None of the three major parties have even mentioned the “n” word in their policy platforms. Yet it’s not the political poison some think. A 2017 survey of households conducted by the Australian National University — the Beliefs and Attitudes Towards Science Survey — showed more than 41 per cent of Australians were in favour of nuclear power plants to generate electricity. Only 25 per cent were “strongly opposed”, and less than half were “against”. You read that correctly.
Remarkably, only 16 per cent of respondents were in favour of increased use of fracking, and almost 50 per cent were strongly against it. So why are we pursuing fracking and coal-seam gas?
A nuclear power station would cut long-term carbon emissions (some smarter Greens might even support it), bolster high-income STEM jobs, enhancing Australia’s national security and diversifying our energy supply. SA Labor had the foresight to have a royal commission into nuclear power.
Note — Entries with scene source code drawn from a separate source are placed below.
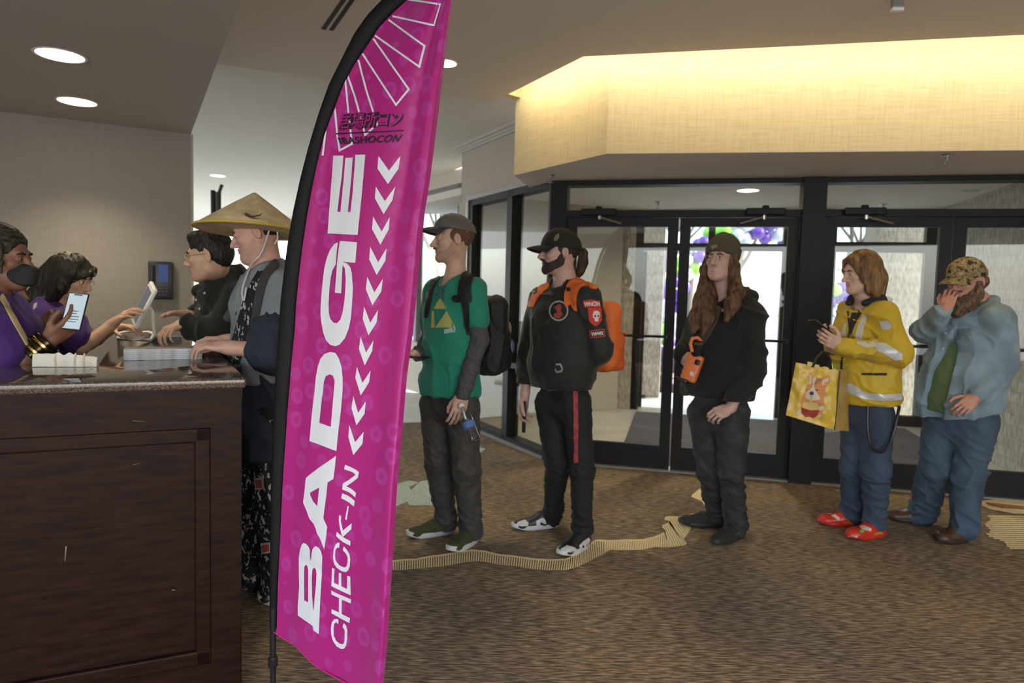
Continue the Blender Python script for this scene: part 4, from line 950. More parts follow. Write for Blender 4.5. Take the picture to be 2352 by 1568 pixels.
def head_sdf(S, T, R, sc, wide=1.0, jaw=1.0, nose=1.0, fat=0.0, ears=True, chin=1.0):
    L = lambda x, y, z: T+R@(sc*V(x*wide, y, z))
    q = sc
    S.ell(L(0, -.018, .035), V(.076*wide, .096, .088)*q, R, .03*q)
    S.ell(L(0, .032, -.03), V((.061+fat*.5)*wide, .058, .086)*q, R, .03*q)
    for x in (-1, 1):
        S.cone(L(x*.048*jaw, .0, -.062), L(x*.016, .066*chin, -.098), (.026+fat)*q, (.02+fat*.4)*q, .03*q)
        S.ell(L(x*.04, .058, -.02), V(.022, .022, .018)*q, R, .02*q)
    S.ell(L(0, .076*chin, -.1), V(.018, .016, .015)*q, R, .018*q)
    if fat > 0.004: S.ell(L(0, .03, -.108), V(.045, .05, .026)*q, R, .03*q)
    S.cone(L(-.03, .074, .025), L(.03, .074, .025), .0125*q, .0125*q, .014*q)
    for x in (-1, 1): S.ell(L(x*.032, .098, .003), V(.017, .018, .0125)*q, R, .012*q, 's')
    S.cone(L(0, .084, .014), L(0, .104+.006*nose, -.027), .0085*q, .0115*q, .012*q)
    S.ell(L(0, .105+.008*nose, -.033), V(.0115, .011, .0095)*q, R, .008*q)
    for x in (-1, 1): S.ell(L(x*.0125, .097, -.036), V(.0085, .012, .0075)*q, R, .006*q)
    S.cone(L(-.021, .085, -.057), L(0, .0925, -.0548), .0048*q, .0058*q, .006*q); S.cone(L(.021, .085, -.057), L(0, .0925, -.0548), .0048*q, .0058*q, .006*q)
    S.cone(L(-.019, .084, -.067), L(0, .091, -.0672), .005*q, .0064*q, .006*q); S.cone(L(.019, .084, -.067), L(0, .091, -.0672), .005*q, .0064*q, .006*q)
    S.cone(L(-.022, .0935, -.0612), L(0, .101, -.0605), .0022*q, .0028*q, .003*q, 's'); S.cone(L(.022, .0935, -.0612), L(0, .101, -.0605), .0022*q, .0028*q, .003*q, 's')
    for x in (-1, 1):
        S.ell(L(x*.0145, .098, .003)*0+L(x*.032, .0755, .003), V(.0135, .0125, .0125)*q, R, .004*q)
    if ears:
        for x in (-1, 1):
            Re = R@np.array(Matrix.Rotation(x*0.35, 3, 'Z')@Matrix.Rotation(-0.15, 3, 'X'))
            S.ell(L(x*.081, -.014, -.004), V(.008, .019, .032)*q, Re, .008*q)
            S.ell(L(x*.09, -.008, -.002), V(.008, .010, .018)*q, Re, .006*q, 's')
    return L
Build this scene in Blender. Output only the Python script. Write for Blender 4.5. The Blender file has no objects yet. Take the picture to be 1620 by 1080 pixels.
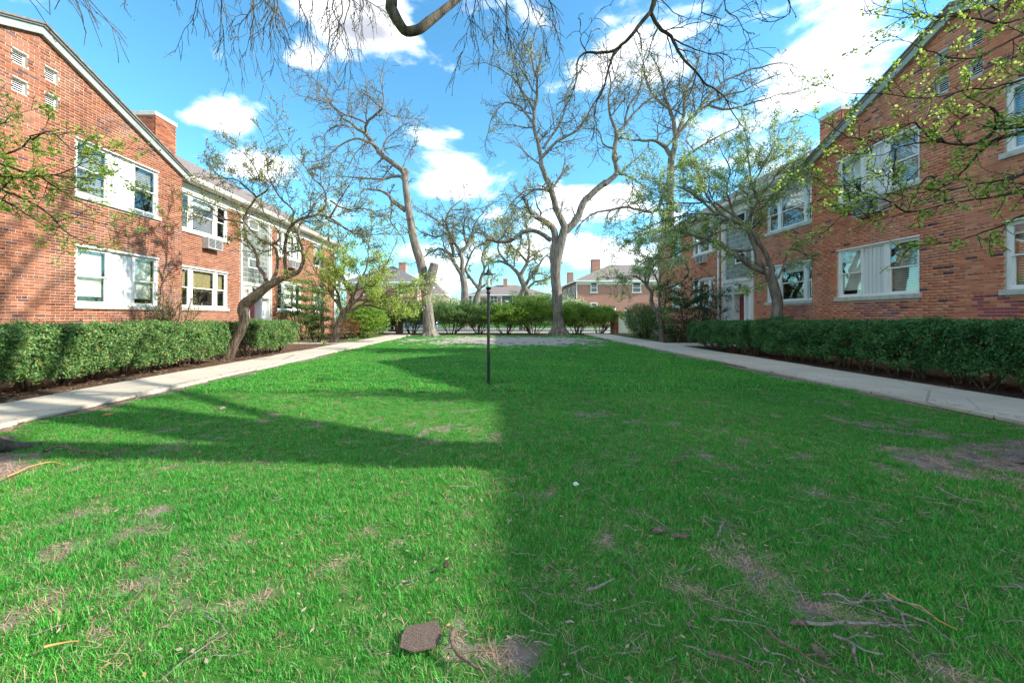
import bpy, math, random
import numpy as np
from mathutils import Vector, noise

random.seed(7)
rng = np.random.default_rng(7)
R = math.radians
scene = bpy.context.scene
col = scene.collection

# ------------------------------------------------------------------ camera, sky, sun, exposure
EYE = 1.25
F = 630.0            # focal length in units of a 1620 wide frame (14 mm lens)
cam_d = bpy.data.cameras.new('camera')
cam_d.sensor_width = 36.0
cam_d.lens = 14.0
cam_d.shift_x = 27.0 / 1620
cam_d.shift_y = -40.0 / 1620
cam_d.clip_start = 0.05
cam_d.clip_end = 2000
cam = bpy.data.objects.new('camera', cam_d)
cam.location = (0, 0, EYE)
cam.rotation_euler = (R(90), 0, 0)
col.objects.link(cam)
scene.camera = cam

SUN_EL, SUN_AZ = 31.2, 98.5          # azimuth clockwise from +Y
world = bpy.data.worlds.new('World')
scene.world = world
world.use_nodes = True
wn, wl = world.node_tree.nodes, world.node_tree.links
wn.clear()
w_out = wn.new('ShaderNodeOutputWorld')
w_bg = wn.new('ShaderNodeBackground')
w_bg.inputs['Strength'].default_value = 0.10
sky = wn.new('ShaderNodeTexSky')
sky.sky_type = 'NISHITA'
sky.sun_disc = False
sky.sun_elevation = R(SUN_EL)
sky.sun_rotation = R(SUN_AZ)
sky.air_density = 1.15
sky.dust_density = 0.25
sky.ozone_density = 2.0
wl.new(w_bg.outputs[0], w_out.inputs[0])
w_tc = wn.new('ShaderNodeTexCoord')

def wmath(op, a, b=None, c=None, clamp=False):
    n = wn.new('ShaderNodeMath'); n.operation = op; n.use_clamp = clamp
    for i, v in enumerate((a, b, c)):
        if v is None: continue
        if isinstance(v, (int, float)): n.inputs[i].default_value = v
        else: wl.new(v, n.inputs[i])
    return n.outputs[0]

def wvec(op, a, b):
    n = wn.new('ShaderNodeVectorMath'); n.operation = op
    for i, v in enumerate((a, b)):
        if isinstance(v, (tuple, list)): n.inputs[i].default_value = v
        elif v is not None: wl.new(v, n.inputs[i])
    return n

def wnoise(vec, scale, detail, rough=0.55, dist=0.0):
    n = wn.new('ShaderNodeTexNoise')
    n.inputs['Scale'].default_value = scale
    n.inputs['Detail'].default_value = detail
    n.inputs['Roughness'].default_value = rough
    n.inputs['Distortion'].default_value = dist
    wl.new(vec, n.inputs['Vector'])
    return n.outputs['Fac']

w_dir = wvec('NORMALIZE', w_tc.outputs['Generated'], None).outputs[0]
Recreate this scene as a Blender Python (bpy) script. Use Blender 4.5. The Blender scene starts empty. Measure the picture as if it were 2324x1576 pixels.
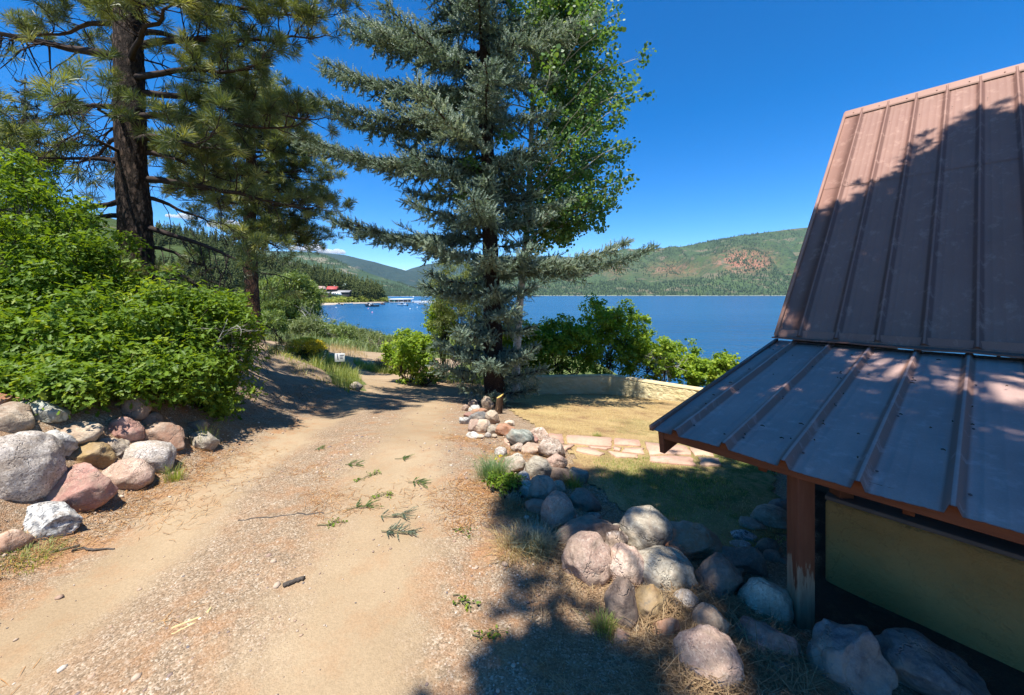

Its 2016 report sadly excited much debate. “The commission did not find that nuclear power is ‘too expensive’ to be viable or that it is ‘yesterday’s technology’. Rather, it found that a nuclear power plant of currently available size at current costs of construction would not be viable in the South Australian market under current market rules,” it reported. Nuclear energy isn’t being phased out. Nuclear power generation makes up a fifth of US electricity supply. China has 37 plans in operation and 20 under construction. About 40 new countries are showing strong interest in launching a nuclear power program for the first time, according to the World Nuclear Association.
Bangladesh has already poured concrete for its first nuclear reactor — with know-how supplied by Russia. Wouldn’t it have been nice if Australian engineers were being put to good use in that country of 170 million people? Of course, Britain is building nuclear reactors too.
Yes it’s expensive. But so are the subsidies to renewable energy, which don’t show up on government budgets but are no less real. The cost of federal and state subsidies to renewable energy are very hard to quantify in dollars, but they are large. And they are certainly large enough to have paid for construction of a nuclear power station by now, which would have solved many of our energy problems.
To build Australia’s first major nuclear reactor might even attract cut-price offers from firms eager for the knowledge. Nuclear energy is it’s 100 per cent reliable and 100 per cent emission-free. This is why countries like France, a big chunk of whose electricity is powered by nuclear fission, has such low per capita emissions and can sanctimoniously host summits about reducing global emissions.
South Australia couldn’t become a nuclear hub overnight. It’s a long-term goal. But preparation for it would lift the state’s importance within the country.